Washington • President Donald Trump has been a vocal critic of his own pick for attorney general, Jeff Sessions, and has repeatedly hinted at firing him, possibly after the midterm elections.
Beyond concerns that ousting Sessions could add to Trump’s possible legal woes with the ongoing special counsel investigation, it may trigger another crisis: Could someone else take the gig?
Among those mentioned as possibilities are Sens. Mike Lee of Utah, John Cornyn of Texas and Lindsey Graham of South Carolina, all of whom say they’re not interested.
With a Senate divided along party lines — the GOP holds a slim majority — trying to confirm a new attorney general could be challenging, especially because many Republican senators have warned Trump against jettisoning Sessions, a former Alabama senator who was an early Trump supporter.
It would be “very difficult” for the Senate to replace Sessions, Sen. Orrin Hatch warned last month.
“I like the president, I’m one of his strongest supporters,” Hatch said. “But Jeff deserves to be treated much more fairly. He was the first one to support this president. And the president ought to recognize that.”
Trump has escalated his attacks on Sessions, whom he blames for recusing himself from the Russia investigation, prompting the appointment of special counsel Robert Mueller.
Mueller’s team on Friday got guilty pleas from former Trump campaign manager Paul Manafort, one of five people in the president’s orbit to have pleaded to criminal charges stemming from the expansive probe. Manafort has agreed to cooperate with prosecutors as part of his plea agreement.
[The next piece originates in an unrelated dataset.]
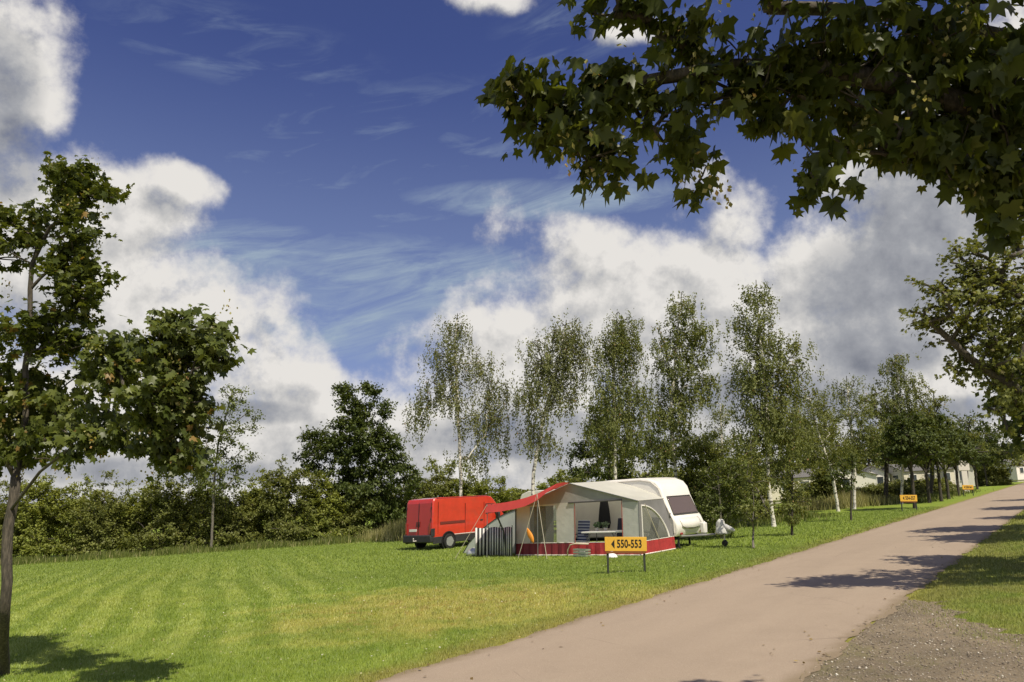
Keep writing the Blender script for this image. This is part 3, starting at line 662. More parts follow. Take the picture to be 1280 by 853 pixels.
# leafy bush and young trees beside the caravan
make_tree('shrub', 'tall leafy shrub behind the caravan hitch', 'shrub', G(900, 31), [[G(900, 31), at(900, 640, 31), at(898, 600, 31)]],
   [B(885,625,20,22,31,20), B(905,600,28,26,31,30), B(925,625,26,30,31,30), B(900,650,32,18,31,22), B(925,590,20,18,31,12), B(880,655,16,12,31,8)], 'leaf', .085, 90, .32, L_SHRUB, B_GREY, .06, .006)
make_tree('young_tree', 'slim young tree with straight thin stem, right of the hitch', 'tree', gpt(942, 686), [[gpt(942, 686), at(942, 640, 27), at(940, 590, 27), at(938, 550, 27)]],
   [B(938,570,14,22,gpt(942,686).y,8), B(942,610,18,24,gpt(942,686).y,10), B(950,640,14,18,gpt(942,686).y,5), B(932,640,8,10,gpt(942,686).y,3)], 'leaf', .08, 55, .26, L_BIRCH, B_GREY, .035, .004)
def small_young(px, py, label, blobs, **k):
    g0 = gpt(px, py); Y = g0.y
    return make_tree('young_tree', label, 'tree', g0, [[g0, at(px, py - 25, Y), at(px + 1, blobs[0][1], Y)]], [B(a, b_, c_, d_, Y, n) for a, b_, c_, d_, n in blobs], 'leaf', k.pop('ls', .09), k.pop('per', 60), .28, k.pop('m', L_DARK), k.pop('bk', B_DARK), .045, .005, **k)
small_young(990, 670, 'young tree with bushy base on the lawn beside the road', [(990,590,12,14,6),(992,612,18,14,10),(985,632,14,10,5),(990,655,7,9,5),(1003,622,10,8,3)], m=L_BIRCH)
small_young(1064, 651, 'small round young tree on a thin bare stem', [(1054,572,12,10,6),(1052,590,24,14,14),(1060,604,18,8,7),(1040,595,12,10,5)])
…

Trump has called the probe a “witch hunt” and blames Sessions for not putting a halt to it.
“I have never seen anything so Rigged in my life,” Trump wrote on Twitter in August. “Our A.G. is scared stiff and Missing in Action.”
If Trump were to fire Sessions, senators might be more likely to confirm someone from within their own ranks rather than an outsider they don’t know as well.
Lee, a former assistant U.S. attorney who has cast himself as a constitutional expert, doesn’t seem interested in the job.
“We already have an attorney general and Senator Lee is very happy serving the people of Utah in the Senate,” his spokesman, Conn Carroll, said.
Cornyn echoed that line.
“We already have an attorney general,” Cornyn said, according to Politico. “I love my job.”
Graham, too, said no when asked if he'd be interested.
“I like being a senator,” he told Politico this week. “There are plenty of more qualified people than me. Bunches of them, thousands.”